> _Provided data_:
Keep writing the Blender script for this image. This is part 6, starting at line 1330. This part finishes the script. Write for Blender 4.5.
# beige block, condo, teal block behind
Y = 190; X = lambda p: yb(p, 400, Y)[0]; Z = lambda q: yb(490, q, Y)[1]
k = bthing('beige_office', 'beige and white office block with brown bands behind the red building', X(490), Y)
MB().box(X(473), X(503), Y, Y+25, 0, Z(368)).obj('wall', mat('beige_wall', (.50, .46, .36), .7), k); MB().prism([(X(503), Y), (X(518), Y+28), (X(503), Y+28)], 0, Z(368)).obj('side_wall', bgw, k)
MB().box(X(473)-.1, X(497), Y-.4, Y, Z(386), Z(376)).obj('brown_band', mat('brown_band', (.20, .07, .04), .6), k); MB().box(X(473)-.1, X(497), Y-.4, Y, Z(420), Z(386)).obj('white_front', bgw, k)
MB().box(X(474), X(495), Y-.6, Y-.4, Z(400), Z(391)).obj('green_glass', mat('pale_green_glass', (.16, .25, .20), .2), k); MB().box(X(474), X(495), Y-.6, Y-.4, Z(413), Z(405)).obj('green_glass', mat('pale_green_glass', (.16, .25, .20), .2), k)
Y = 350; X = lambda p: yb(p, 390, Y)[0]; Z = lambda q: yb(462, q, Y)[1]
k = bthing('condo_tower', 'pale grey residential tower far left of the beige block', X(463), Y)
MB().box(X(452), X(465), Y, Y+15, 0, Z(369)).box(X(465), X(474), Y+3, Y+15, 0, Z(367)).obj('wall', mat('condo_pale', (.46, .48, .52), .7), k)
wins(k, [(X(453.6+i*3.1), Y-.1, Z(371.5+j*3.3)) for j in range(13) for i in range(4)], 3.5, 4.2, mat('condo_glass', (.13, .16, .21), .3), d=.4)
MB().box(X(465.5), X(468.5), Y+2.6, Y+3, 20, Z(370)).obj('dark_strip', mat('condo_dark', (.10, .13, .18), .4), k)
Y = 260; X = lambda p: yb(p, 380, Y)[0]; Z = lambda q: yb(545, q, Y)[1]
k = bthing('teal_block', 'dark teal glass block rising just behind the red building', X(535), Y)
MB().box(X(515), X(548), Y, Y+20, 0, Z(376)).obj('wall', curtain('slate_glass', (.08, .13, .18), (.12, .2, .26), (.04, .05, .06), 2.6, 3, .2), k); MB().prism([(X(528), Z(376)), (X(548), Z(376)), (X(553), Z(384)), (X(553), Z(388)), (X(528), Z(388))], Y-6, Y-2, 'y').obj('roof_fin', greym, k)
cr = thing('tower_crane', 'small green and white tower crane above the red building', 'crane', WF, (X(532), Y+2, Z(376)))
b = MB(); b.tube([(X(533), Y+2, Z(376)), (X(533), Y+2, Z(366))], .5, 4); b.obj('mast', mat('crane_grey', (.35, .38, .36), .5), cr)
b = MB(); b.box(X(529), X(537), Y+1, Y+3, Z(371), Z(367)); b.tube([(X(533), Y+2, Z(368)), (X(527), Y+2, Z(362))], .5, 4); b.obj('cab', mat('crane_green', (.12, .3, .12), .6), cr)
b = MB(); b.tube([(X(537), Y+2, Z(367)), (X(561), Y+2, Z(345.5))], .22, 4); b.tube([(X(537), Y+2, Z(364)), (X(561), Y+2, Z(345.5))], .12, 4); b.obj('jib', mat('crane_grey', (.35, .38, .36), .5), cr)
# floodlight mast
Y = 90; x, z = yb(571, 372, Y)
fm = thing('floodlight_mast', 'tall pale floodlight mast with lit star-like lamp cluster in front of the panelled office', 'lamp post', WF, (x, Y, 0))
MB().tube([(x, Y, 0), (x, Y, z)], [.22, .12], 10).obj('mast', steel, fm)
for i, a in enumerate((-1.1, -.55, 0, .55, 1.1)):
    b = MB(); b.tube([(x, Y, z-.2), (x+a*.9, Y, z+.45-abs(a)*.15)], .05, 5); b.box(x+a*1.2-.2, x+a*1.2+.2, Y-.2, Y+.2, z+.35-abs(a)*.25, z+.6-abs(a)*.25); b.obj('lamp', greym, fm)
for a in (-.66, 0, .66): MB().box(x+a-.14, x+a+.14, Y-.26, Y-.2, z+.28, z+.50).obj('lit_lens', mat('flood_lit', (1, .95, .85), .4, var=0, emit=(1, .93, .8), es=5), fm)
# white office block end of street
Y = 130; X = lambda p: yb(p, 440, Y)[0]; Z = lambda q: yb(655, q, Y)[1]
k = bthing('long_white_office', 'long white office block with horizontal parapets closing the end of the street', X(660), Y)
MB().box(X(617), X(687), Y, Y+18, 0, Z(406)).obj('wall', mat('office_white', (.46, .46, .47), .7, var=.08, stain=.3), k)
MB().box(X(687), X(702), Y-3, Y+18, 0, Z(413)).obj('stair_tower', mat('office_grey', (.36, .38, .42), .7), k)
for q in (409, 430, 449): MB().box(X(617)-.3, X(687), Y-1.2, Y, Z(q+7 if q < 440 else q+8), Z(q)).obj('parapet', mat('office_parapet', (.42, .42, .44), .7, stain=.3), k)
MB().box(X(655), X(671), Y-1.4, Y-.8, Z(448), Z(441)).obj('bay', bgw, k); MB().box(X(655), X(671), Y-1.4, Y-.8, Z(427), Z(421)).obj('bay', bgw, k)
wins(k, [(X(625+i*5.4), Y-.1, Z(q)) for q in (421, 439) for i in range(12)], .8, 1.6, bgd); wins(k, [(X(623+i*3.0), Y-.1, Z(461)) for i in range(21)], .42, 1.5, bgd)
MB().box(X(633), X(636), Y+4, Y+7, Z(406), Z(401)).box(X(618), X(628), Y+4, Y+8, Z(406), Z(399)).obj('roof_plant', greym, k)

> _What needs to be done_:
Quote the entire listing above exactly.

> _Solution to this task_:
Keep writing the Blender script for this image. This is part 6, starting at line 1330. This part finishes the script. Write for Blender 4.5.
# beige block, condo, teal block behind
Y = 190; X = lambda p: yb(p, 400, Y)[0]; Z = lambda q: yb(490, q, Y)[1]
k = bthing('beige_office', 'beige and white office block with brown bands behind the red building', X(490), Y)
MB().box(X(473), X(503), Y, Y+25, 0, Z(368)).obj('wall', mat('beige_wall', (.50, .46, .36), .7), k); MB().prism([(X(503), Y), (X(518), Y+28), (X(503), Y+28)], 0, Z(368)).obj('side_wall', bgw, k)
MB().box(X(473)-.1, X(497), Y-.4, Y, Z(386), Z(376)).obj('brown_band', mat('brown_band', (.20, .07, .04), .6), k); MB().box(X(473)-.1, X(497), Y-.4, Y, Z(420), Z(386)).obj('white_front', bgw, k)
MB().box(X(474), X(495), Y-.6, Y-.4, Z(400), Z(391)).obj('green_glass', mat('pale_green_glass', (.16, .25, .20), .2), k); MB().box(X(474), X(495), Y-.6, Y-.4, Z(413), Z(405)).obj('green_glass', mat('pale_green_glass', (.16, .25, .20), .2), k)
Y = 350; X = lambda p: yb(p, 390, Y)[0]; Z = lambda q: yb(462, q, Y)[1]
k = bthing('condo_tower', 'pale grey residential tower far left of the beige block', X(463), Y)
MB().box(X(452), X(465), Y, Y+15, 0, Z(369)).box(X(465), X(474), Y+3, Y+15, 0, Z(367)).obj('wall', mat('condo_pale', (.46, .48, .52), .7), k)
wins(k, [(X(453.6+i*3.1), Y-.1, Z(371.5+j*3.3)) for j in range(13) for i in range(4)], 3.5, 4.2, mat('condo_glass', (.13, .16, .21), .3), d=.4)
MB().box(X(465.5), X(468.5), Y+2.6, Y+3, 20, Z(370)).obj('dark_strip', mat('condo_dark', (.10, .13, .18), .4), k)
Y = 260; X = lambda p: yb(p, 380, Y)[0]; Z = lambda q: yb(545, q, Y)[1]
k = bthing('teal_block', 'dark teal glass block rising just behind the red building', X(535), Y)
MB().box(X(515), X(548), Y, Y+20, 0, Z(376)).obj('wall', curtain('slate_glass', (.08, .13, .18), (.12, .2, .26), (.04, .05, .06), 2.6, 3, .2), k); MB().prism([(X(528), Z(376)), (X(548), Z(376)), (X(553), Z(384)), (X(553), Z(388)), (X(528), Z(388))], Y-6, Y-2, 'y').obj('roof_fin', greym, k)
cr = thing('tower_crane', 'small green and white tower crane above the red building', 'crane', WF, (X(532), Y+2, Z(376)))
b = MB(); b.tube([(X(533), Y+2, Z(376)), (X(533), Y+2, Z(366))], .5, 4); b.obj('mast', mat('crane_grey', (.35, .38, .36), .5), cr)
b = MB(); b.box(X(529), X(537), Y+1, Y+3, Z(371), Z(367)); b.tube([(X(533), Y+2, Z(368)), (X(527), Y+2, Z(362))], .5, 4); b.obj('cab', mat('crane_green', (.12, .3, .12), .6), cr)
b = MB(); b.tube([(X(537), Y+2, Z(367)), (X(561), Y+2, Z(345.5))], .22, 4); b.tube([(X(537), Y+2, Z(364)), (X(561), Y+2, Z(345.5))], .12, 4); b.obj('jib', mat('crane_grey', (.35, .38, .36), .5), cr)
# floodlight mast
Y = 90; x, z = yb(571, 372, Y)
fm = thing('floodlight_mast', 'tall pale floodlight mast with lit star-like lamp cluster in front of the panelled office', 'lamp post', WF, (x, Y, 0))
MB().tube([(x, Y, 0), (x, Y, z)], [.22, .12], 10).obj('mast', steel, fm)
for i, a in enumerate((-1.1, -.55, 0, .55, 1.1)):
    b = MB(); b.tube([(x, Y, z-.2), (x+a*.9, Y, z+.45-abs(a)*.15)], .05, 5); b.box(x+a*1.2-.2, x+a*1.2+.2, Y-.2, Y+.2, z+.35-abs(a)*.25, z+.6-abs(a)*.25); b.obj('lamp', greym, fm)
for a in (-.66, 0, .66): MB().box(x+a-.14, x+a+.14, Y-.26, Y-.2, z+.28, z+.50).obj('lit_lens', mat('flood_lit', (1, .95, .85), .4, var=0, emit=(1, .93, .8), es=5), fm)
# white office block end of street
Y = 130; X = lambda p: yb(p, 440, Y)[0]; Z = lambda q: yb(655, q, Y)[1]
k = bthing('long_white_office', 'long white office block with horizontal parapets closing the end of the street', X(660), Y)
MB().box(X(617), X(687), Y, Y+18, 0, Z(406)).obj('wall', mat('office_white', (.46, .46, .47), .7, var=.08, stain=.3), k)
MB().box(X(687), X(702), Y-3, Y+18, 0, Z(413)).obj('stair_tower', mat('office_grey', (.36, .38, .42), .7), k)
for q in (409, 430, 449): MB().box(X(617)-.3, X(687), Y-1.2, Y, Z(q+7 if q < 440 else q+8), Z(q)).obj('parapet', mat('office_parapet', (.42, .42, .44), .7, stain=.3), k)
MB().box(X(655), X(671), Y-1.4, Y-.8, Z(448), Z(441)).obj('bay', bgw, k); MB().box(X(655), X(671), Y-1.4, Y-.8, Z(427), Z(421)).obj('bay', bgw, k)
wins(k, [(X(625+i*5.4), Y-.1, Z(q)) for q in (421, 439) for i in range(12)], .8, 1.6, bgd); wins(k, [(X(623+i*3.0), Y-.1, Z(461)) for i in range(21)], .42, 1.5, bgd)
MB().box(X(633), X(636), Y+4, Y+7, Z(406), Z(401)).box(X(618), X(628), Y+4, Y+8, Z(406), Z(399)).obj('roof_plant', greym, k)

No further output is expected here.